## Given data
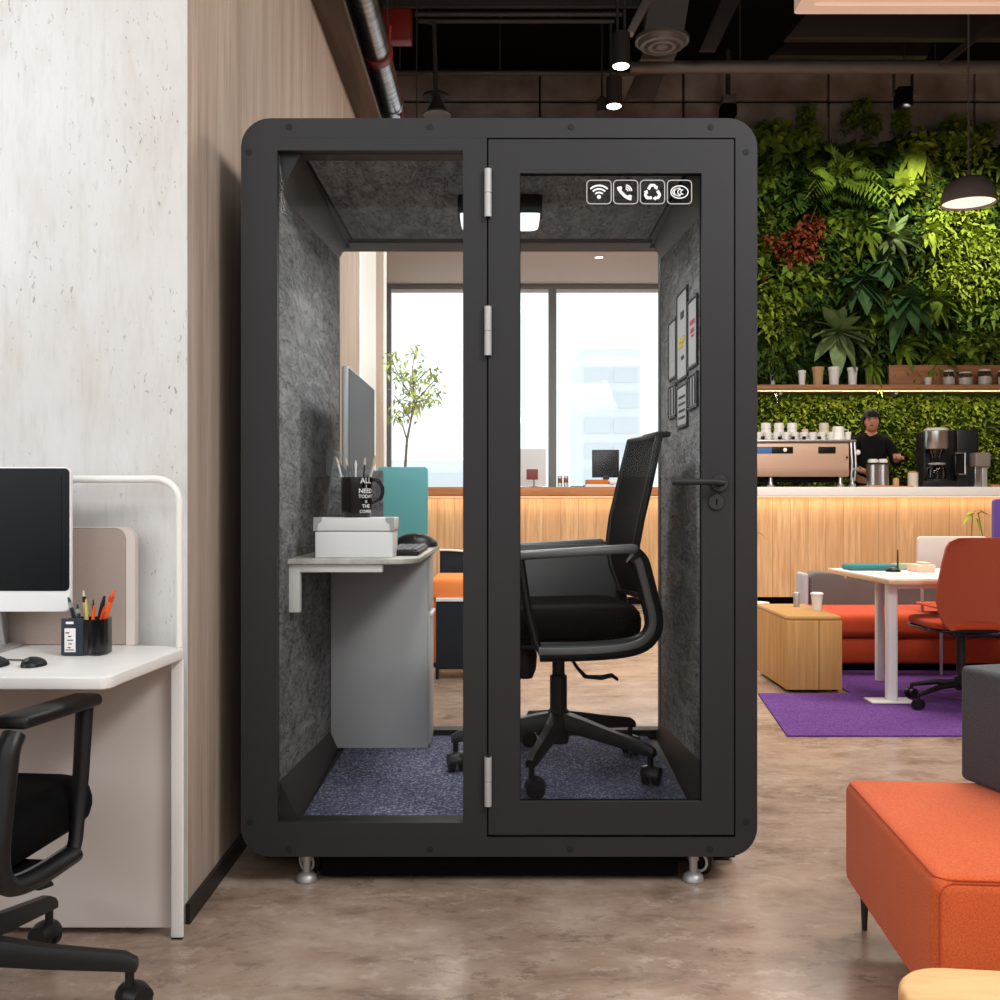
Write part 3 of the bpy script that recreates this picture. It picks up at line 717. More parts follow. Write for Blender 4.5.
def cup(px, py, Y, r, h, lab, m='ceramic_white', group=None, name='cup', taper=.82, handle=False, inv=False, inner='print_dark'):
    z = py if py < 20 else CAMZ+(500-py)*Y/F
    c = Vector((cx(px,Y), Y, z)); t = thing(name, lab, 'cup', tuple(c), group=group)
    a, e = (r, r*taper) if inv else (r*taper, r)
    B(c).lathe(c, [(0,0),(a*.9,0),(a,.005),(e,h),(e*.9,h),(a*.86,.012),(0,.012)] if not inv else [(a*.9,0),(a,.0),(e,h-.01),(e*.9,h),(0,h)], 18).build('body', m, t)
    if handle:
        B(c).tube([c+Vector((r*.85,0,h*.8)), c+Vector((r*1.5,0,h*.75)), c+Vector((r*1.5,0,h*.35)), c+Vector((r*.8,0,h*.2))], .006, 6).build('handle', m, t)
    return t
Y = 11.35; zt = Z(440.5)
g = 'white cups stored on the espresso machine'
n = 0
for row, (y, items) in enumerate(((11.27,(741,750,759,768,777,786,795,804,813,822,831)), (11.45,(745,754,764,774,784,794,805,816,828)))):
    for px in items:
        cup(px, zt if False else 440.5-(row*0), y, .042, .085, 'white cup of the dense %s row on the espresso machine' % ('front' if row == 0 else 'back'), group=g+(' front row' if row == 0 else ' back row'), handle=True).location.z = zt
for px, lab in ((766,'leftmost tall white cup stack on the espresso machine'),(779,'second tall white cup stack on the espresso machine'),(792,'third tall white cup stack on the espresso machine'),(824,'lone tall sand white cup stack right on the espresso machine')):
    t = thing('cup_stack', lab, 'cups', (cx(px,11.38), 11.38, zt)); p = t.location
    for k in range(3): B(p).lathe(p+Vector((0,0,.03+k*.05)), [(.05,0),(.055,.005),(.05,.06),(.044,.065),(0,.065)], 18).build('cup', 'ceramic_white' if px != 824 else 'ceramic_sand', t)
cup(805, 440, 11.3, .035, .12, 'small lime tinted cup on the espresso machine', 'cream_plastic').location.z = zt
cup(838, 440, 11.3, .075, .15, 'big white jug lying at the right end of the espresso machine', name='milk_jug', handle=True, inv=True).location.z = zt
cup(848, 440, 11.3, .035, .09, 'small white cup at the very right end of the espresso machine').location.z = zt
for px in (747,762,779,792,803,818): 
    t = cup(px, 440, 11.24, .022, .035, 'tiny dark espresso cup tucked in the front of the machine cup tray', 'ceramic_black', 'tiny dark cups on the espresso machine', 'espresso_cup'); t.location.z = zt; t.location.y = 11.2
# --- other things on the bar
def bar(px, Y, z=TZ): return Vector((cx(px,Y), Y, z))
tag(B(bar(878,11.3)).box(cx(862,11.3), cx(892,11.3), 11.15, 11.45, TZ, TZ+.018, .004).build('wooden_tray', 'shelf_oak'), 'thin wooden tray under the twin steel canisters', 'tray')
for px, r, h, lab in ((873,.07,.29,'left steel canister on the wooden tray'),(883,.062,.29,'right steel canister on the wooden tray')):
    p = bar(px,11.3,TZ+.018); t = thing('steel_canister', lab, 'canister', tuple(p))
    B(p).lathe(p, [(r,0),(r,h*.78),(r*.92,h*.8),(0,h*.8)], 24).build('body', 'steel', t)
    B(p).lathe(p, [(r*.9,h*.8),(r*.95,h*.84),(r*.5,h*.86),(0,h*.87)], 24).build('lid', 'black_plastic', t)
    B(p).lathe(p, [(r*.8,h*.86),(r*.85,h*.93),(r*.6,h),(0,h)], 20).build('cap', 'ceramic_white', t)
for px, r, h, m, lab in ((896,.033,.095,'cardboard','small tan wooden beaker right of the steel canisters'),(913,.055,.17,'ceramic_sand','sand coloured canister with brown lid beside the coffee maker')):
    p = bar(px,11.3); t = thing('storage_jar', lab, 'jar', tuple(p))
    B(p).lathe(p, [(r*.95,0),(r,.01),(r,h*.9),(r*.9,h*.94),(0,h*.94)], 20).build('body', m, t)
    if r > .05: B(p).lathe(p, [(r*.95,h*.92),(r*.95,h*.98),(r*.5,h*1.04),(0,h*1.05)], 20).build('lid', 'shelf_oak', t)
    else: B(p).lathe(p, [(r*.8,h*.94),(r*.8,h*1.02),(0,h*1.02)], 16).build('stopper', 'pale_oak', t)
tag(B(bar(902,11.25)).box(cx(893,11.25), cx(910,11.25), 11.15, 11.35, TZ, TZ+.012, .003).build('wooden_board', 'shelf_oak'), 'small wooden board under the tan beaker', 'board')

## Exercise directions
Using the material above, set down every line exactly, but skip the pictures.

## Task output
Write part 3 of the bpy script that recreates this picture. It picks up at line 717. More parts follow. Write for Blender 4.5.
def cup(px, py, Y, r, h, lab, m='ceramic_white', group=None, name='cup', taper=.82, handle=False, inv=False, inner='print_dark'):
    z = py if py < 20 else CAMZ+(500-py)*Y/F
    c = Vector((cx(px,Y), Y, z)); t = thing(name, lab, 'cup', tuple(c), group=group)
    a, e = (r, r*taper) if inv else (r*taper, r)
    B(c).lathe(c, [(0,0),(a*.9,0),(a,.005),(e,h),(e*.9,h),(a*.86,.012),(0,.012)] if not inv else [(a*.9,0),(a,.0),(e,h-.01),(e*.9,h),(0,h)], 18).build('body', m, t)
    if handle:
        B(c).tube([c+Vector((r*.85,0,h*.8)), c+Vector((r*1.5,0,h*.75)), c+Vector((r*1.5,0,h*.35)), c+Vector((r*.8,0,h*.2))], .006, 6).build('handle', m, t)
    return t
Y = 11.35; zt = Z(440.5)
g = 'white cups stored on the espresso machine'
n = 0
for row, (y, items) in enumerate(((11.27,(741,750,759,768,777,786,795,804,813,822,831)), (11.45,(745,754,764,774,784,794,805,816,828)))):
    for px in items:
        cup(px, zt if False else 440.5-(row*0), y, .042, .085, 'white cup of the dense %s row on the espresso machine' % ('front' if row == 0 else 'back'), group=g+(' front row' if row == 0 else ' back row'), handle=True).location.z = zt
for px, lab in ((766,'leftmost tall white cup stack on the espresso machine'),(779,'second tall white cup stack on the espresso machine'),(792,'third tall white cup stack on the espresso machine'),(824,'lone tall sand white cup stack right on the espresso machine')):
    t = thing('cup_stack', lab, 'cups', (cx(px,11.38), 11.38, zt)); p = t.location
    for k in range(3): B(p).lathe(p+Vector((0,0,.03+k*.05)), [(.05,0),(.055,.005),(.05,.06),(.044,.065),(0,.065)], 18).build('cup', 'ceramic_white' if px != 824 else 'ceramic_sand', t)
cup(805, 440, 11.3, .035, .12, 'small lime tinted cup on the espresso machine', 'cream_plastic').location.z = zt
cup(838, 440, 11.3, .075, .15, 'big white jug lying at the right end of the espresso machine', name='milk_jug', handle=True, inv=True).location.z = zt
cup(848, 440, 11.3, .035, .09, 'small white cup at the very right end of the espresso machine').location.z = zt
for px in (747,762,779,792,803,818): 
    t = cup(px, 440, 11.24, .022, .035, 'tiny dark espresso cup tucked in the front of the machine cup tray', 'ceramic_black', 'tiny dark cups on the espresso machine', 'espresso_cup'); t.location.z = zt; t.location.y = 11.2
# --- other things on the bar
def bar(px, Y, z=TZ): return Vector((cx(px,Y), Y, z))
tag(B(bar(878,11.3)).box(cx(862,11.3), cx(892,11.3), 11.15, 11.45, TZ, TZ+.018, .004).build('wooden_tray', 'shelf_oak'), 'thin wooden tray under the twin steel canisters', 'tray')
for px, r, h, lab in ((873,.07,.29,'left steel canister on the wooden tray'),(883,.062,.29,'right steel canister on the wooden tray')):
    p = bar(px,11.3,TZ+.018); t = thing('steel_canister', lab, 'canister', tuple(p))
    B(p).lathe(p, [(r,0),(r,h*.78),(r*.92,h*.8),(0,h*.8)], 24).build('body', 'steel', t)
    B(p).lathe(p, [(r*.9,h*.8),(r*.95,h*.84),(r*.5,h*.86),(0,h*.87)], 24).build('lid', 'black_plastic', t)
    B(p).lathe(p, [(r*.8,h*.86),(r*.85,h*.93),(r*.6,h),(0,h)], 20).build('cap', 'ceramic_white', t)
for px, r, h, m, lab in ((896,.033,.095,'cardboard','small tan wooden beaker right of the steel canisters'),(913,.055,.17,'ceramic_sand','sand coloured canister with brown lid beside the coffee maker')):
    p = bar(px,11.3); t = thing('storage_jar', lab, 'jar', tuple(p))
    B(p).lathe(p, [(r*.95,0),(r,.01),(r,h*.9),(r*.9,h*.94),(0,h*.94)], 20).build('body', m, t)
    if r > .05: B(p).lathe(p, [(r*.95,h*.92),(r*.95,h*.98),(r*.5,h*1.04),(0,h*1.05)], 20).build('lid', 'shelf_oak', t)
    else: B(p).lathe(p, [(r*.8,h*.94),(r*.8,h*1.02),(0,h*1.02)], 16).build('stopper', 'pale_oak', t)
tag(B(bar(902,11.25)).box(cx(893,11.25), cx(910,11.25), 11.15, 11.35, TZ, TZ+.012, .003).build('wooden_board', 'shelf_oak'), 'small wooden board under the tan beaker', 'board')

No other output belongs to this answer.